Based upon the passage above, the members of this synagogue felt threatened by Jesus.  Perhaps this community of believers was afraid of change, especially to Jewish traditions that they embraced.  Thus, their reaction to Jesus being the long awaited Messiah was similar to the chief priest and Pharisees who crucified Jesus.  Subsequently, the Synagogue of the Freedmen began a smear campaign against Stephen.  This newly appointed apostle was bombarded by a character assassination provoked and incited by the people.

“You stiff-necked and stubborn people, uncircumcised in heart and ears, you are always actively resisting the Holy Spirit. You are doing just as your fathers did. 52 Which one of the prophets did your fathers not persecute?
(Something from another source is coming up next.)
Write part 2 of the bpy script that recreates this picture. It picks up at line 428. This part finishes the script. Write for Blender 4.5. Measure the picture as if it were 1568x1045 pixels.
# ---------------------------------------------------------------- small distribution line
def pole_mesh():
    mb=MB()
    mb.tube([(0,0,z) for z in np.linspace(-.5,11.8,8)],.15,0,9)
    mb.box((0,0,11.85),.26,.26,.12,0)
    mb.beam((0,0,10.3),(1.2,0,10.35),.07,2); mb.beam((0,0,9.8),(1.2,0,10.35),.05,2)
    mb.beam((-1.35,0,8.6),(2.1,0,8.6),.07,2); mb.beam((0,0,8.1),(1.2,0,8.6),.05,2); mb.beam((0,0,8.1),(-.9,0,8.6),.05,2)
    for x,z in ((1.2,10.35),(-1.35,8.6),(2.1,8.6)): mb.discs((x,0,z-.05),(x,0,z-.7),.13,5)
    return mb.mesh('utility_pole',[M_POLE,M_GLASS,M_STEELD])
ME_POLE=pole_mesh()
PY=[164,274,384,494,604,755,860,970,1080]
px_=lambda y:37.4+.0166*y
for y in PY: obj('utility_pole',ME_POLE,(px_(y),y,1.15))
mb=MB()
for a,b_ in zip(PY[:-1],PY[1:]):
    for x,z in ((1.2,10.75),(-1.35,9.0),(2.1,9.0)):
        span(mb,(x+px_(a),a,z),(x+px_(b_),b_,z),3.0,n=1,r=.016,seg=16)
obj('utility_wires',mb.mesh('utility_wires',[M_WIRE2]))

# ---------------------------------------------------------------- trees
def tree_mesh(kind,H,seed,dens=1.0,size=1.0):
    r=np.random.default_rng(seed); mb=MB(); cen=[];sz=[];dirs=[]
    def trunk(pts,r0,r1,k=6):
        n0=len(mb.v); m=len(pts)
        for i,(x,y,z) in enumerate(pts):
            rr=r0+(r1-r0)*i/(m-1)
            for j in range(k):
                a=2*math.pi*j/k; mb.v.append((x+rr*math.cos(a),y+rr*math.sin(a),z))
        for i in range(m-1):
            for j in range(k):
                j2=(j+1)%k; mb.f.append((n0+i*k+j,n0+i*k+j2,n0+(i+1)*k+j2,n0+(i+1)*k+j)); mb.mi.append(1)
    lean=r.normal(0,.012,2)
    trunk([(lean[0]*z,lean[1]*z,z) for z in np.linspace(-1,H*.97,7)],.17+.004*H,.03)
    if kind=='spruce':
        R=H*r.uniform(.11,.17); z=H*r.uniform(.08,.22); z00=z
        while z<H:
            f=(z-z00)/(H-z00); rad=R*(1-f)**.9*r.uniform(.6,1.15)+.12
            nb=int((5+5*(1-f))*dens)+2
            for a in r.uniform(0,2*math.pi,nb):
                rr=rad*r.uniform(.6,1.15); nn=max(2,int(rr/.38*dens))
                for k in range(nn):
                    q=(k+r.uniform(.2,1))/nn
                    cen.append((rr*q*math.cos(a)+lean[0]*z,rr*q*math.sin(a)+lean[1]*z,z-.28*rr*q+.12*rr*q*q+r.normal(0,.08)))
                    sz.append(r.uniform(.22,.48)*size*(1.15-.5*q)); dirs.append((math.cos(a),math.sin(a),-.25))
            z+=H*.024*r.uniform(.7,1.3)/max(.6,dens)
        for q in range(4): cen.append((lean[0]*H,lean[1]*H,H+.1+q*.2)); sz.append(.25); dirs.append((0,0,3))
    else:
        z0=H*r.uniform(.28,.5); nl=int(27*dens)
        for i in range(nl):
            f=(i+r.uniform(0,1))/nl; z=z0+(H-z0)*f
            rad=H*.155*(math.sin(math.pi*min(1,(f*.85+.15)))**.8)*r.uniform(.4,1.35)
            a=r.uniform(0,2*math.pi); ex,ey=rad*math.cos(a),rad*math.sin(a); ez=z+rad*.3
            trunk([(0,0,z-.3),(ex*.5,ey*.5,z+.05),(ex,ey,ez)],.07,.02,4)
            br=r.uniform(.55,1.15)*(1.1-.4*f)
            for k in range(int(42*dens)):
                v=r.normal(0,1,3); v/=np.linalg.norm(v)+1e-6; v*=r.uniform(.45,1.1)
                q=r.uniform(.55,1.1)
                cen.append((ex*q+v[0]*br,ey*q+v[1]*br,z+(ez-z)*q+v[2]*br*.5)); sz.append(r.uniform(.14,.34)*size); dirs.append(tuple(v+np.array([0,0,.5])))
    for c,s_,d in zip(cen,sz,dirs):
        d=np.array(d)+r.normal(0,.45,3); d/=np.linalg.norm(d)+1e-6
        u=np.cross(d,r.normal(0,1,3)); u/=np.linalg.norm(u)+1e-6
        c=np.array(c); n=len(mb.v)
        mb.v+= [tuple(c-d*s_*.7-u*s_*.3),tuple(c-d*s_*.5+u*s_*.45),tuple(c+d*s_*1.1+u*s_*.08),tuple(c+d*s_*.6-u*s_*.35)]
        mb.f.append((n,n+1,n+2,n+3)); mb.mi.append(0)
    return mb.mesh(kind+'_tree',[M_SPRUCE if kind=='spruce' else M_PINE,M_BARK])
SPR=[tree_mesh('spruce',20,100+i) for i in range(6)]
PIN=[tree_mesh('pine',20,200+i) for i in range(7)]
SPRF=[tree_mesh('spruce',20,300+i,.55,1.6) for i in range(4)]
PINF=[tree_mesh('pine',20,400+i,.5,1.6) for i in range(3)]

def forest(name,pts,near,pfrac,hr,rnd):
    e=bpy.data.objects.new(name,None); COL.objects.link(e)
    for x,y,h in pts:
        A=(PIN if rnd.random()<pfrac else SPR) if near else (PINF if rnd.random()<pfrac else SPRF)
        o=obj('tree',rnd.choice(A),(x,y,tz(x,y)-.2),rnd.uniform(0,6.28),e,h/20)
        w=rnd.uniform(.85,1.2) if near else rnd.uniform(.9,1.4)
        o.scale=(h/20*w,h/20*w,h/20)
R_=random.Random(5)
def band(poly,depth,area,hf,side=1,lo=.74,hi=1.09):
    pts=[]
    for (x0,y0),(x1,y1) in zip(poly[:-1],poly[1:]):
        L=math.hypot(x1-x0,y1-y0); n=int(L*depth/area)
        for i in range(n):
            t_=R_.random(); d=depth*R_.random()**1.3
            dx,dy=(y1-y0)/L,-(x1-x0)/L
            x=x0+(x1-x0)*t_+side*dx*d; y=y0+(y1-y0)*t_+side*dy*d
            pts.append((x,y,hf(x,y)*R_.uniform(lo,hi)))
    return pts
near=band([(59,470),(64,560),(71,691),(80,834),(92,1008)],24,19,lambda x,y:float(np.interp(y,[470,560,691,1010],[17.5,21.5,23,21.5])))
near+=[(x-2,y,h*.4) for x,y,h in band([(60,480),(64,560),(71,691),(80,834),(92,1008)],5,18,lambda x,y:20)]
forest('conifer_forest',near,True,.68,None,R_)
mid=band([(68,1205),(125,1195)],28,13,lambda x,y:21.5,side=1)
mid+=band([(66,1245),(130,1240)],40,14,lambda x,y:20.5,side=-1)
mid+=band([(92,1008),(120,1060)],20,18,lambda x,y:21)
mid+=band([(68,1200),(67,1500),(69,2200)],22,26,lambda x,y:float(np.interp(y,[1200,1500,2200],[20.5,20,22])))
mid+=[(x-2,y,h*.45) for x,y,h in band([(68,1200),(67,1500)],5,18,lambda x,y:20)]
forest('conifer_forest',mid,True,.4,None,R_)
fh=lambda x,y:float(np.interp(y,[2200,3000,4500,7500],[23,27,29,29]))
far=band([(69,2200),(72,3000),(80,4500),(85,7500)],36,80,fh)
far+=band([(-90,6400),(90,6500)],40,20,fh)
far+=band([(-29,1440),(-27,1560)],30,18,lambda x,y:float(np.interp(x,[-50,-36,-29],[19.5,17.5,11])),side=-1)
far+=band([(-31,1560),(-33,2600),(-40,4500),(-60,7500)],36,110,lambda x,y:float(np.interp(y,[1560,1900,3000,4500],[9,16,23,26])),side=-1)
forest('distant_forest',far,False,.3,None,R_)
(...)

They killed those who proclaimed beforehand the coming of the Righteous One, whose betrayers and murderers you have now become; 53 you who received the law as ordained and delivered to you by angels, and yet you did not obey it!” – Acts 7:51-53

Stephen was put on trial, forced to give an account of the false accusations made against him.  It’s unclear whether or not the Synagogue of the Freedmen were pawns urged by religious leaders or willing participants.  Regardless of the motives, Stephen blames this behavior on resisting the Holy Spirit.  Any type of change is difficult.  However, when you make a decision to dedicate your life to Jesus, this means living by a new set of standards, the Bible.  Stephen was stoned to death and other Christians were persecuted.  As modern souls wrestle to make spiritual decisions today, the fear of change remains.  For anyone still on the fence, may your hearts and minds embrace the Holy Spirit.